‘Pioneer’ elderly gets solo exhibit
Mong Bich will finally show her life's work after decades of being overlooked
Updated On - 03:00 PM, Wed - 28 October 20
Hanoi: Aged almost 90, Vietnamese artist Mong Bich picks a spot on the tiled floor of her favourite room, checks the light and sits down to paint.
A “pioneer” who has inspired generations of women artists in Vietnam, Bich has won plaudits overseas and she has a watercolour in the British Museum’s collection.
But for years she has been overlooked in her home country — and has had to wait until this month for her first solo exhibition.
“Painting is like eating rice for me — I have to eat rice and I have to paint,” said Bich told AFP at her home on the outskirts of Hanoi, where she still works for up to eight hours a day.

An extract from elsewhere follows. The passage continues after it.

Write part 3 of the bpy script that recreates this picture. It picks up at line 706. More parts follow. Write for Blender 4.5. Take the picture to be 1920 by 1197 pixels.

At first, she had hesitated over holding a solo show, but her children encouraged it.”I do not want to sell my work so I did not see the point. My paintings are my memories,” she said ahead of this month’s opening in the capital.
Specialising in silk paintings of daily life and ordinary people — women in particular — Bich ploughed a lonely furrow during years of war against the United States, when artists were steered towards drawing soldiers or frontline workers.
“Portraits of individuals were not appreciated at that time, but they were Mong Bich’s forte,” said Phan Cam Thuong, an eminent art critic and researcher.
Needing to earn a living, in 1956 Bich enrolled in one of the first classes of the newly opened Vietnam College of Art in Hanoi and took a job drawing propaganda cartoons for a newspaper.
“In many ways, her story is Vietnam’s story. She did not have an easy life,” said Thierry Vergon, director of L’Espace, the French cultural centre that hosted the Hanoi exhibition.